There’s also a fair bit of luck involved, which yields the element of surprise and emergence for someone playing solo. Just because you get to roll 7 dice only means you might score more successes (rolling 1-3 on a d6). If the dice don’t go your way, you might get less successes than you’d expect. This is adjusted by modifiers here and there to simulate various Signatures and change the probability of something happening.

The whole thing from printing and cutting up and gluing minis, reading the rulebook, assembling the arena and all took the better part of a night, 5+ hours or so, including the fight that took 3-4 hours. But that was me being a big rules stickler and a very slow learner, going backwards and forwards on the iPad with the pdf rulebook. I don’t think that particular racial match up helped either, fast squirmy bugger versus rabid stout rock made for a long back and forth fight.

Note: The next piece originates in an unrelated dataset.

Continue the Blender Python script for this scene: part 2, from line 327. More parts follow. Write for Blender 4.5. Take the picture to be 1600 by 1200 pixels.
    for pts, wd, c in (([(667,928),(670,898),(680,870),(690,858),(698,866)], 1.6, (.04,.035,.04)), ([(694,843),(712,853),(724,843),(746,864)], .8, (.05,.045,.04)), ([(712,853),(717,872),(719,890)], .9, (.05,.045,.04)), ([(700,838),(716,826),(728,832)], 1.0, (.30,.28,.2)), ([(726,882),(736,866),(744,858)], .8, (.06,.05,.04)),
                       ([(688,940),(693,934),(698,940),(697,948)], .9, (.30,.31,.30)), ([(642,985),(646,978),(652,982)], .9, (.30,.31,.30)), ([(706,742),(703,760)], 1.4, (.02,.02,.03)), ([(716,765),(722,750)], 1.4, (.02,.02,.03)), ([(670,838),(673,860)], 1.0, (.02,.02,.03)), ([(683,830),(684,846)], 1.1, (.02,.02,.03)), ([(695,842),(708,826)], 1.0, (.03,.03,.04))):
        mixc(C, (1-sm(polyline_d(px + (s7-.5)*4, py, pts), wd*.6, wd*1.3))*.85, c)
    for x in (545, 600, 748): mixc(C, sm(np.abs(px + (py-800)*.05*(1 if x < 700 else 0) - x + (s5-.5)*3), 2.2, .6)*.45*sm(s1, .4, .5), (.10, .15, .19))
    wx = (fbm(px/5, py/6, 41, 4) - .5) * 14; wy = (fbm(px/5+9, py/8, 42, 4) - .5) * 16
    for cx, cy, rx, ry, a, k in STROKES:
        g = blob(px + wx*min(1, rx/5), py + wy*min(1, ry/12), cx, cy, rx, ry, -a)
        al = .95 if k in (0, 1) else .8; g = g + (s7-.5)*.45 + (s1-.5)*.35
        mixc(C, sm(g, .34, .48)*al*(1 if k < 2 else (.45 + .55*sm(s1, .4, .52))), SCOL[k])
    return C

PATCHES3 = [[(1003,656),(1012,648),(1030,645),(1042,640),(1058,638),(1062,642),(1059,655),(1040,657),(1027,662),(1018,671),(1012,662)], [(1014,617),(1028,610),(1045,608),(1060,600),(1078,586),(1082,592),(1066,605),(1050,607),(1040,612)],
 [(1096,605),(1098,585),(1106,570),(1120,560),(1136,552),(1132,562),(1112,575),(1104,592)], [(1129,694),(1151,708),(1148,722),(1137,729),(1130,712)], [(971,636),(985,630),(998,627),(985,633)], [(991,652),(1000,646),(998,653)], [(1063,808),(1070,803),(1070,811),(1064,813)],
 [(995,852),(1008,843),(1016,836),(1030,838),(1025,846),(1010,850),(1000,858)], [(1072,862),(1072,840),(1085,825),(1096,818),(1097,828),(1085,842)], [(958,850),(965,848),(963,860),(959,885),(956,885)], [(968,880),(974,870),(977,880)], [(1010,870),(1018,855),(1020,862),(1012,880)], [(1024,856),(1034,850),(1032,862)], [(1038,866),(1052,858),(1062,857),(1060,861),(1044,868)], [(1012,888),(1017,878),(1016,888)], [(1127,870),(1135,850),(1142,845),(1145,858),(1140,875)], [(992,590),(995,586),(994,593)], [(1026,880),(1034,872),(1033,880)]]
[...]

I was also slowed down by the dice rolling. I went electronic some time back with the Dicenomicon app, but I was getting ready to murder something with all that flipping back and forth between it and Goodreader, where the rules were, so I grabbed the only three tangible plastic d6s I had to hand. Not enough to work with, I’d recommend having a good 10-15 of ’em for faster play, possibly one color for one opponent if at all doable. Gotta dig mine up from wherever they’ve gone for the next time.

With more rules familiarity, it’ll likely go faster, but there is still a lot of tables and special Signature skills to cross-reference.

I am liking the scale. I think by conservative accident, I only shrunk mine to slightly taller than 20mm (it’s about the old Ral Partha 25mm scale mebbe), but with the small arena format, the whole thing fit neatly into an A4 sheet of paper, which these days, is more realistic to maintain and store in the house without mouldering and dust collection than the dreamy ideal grassmats mounted on specialty art store foamcore boards of youth.

All in all, a pretty nice game and a good change of pace. It’s not THE narrative holy grail that I’m still looking for, but I’m glad I tried it. Chalk up one more game in my repertoire.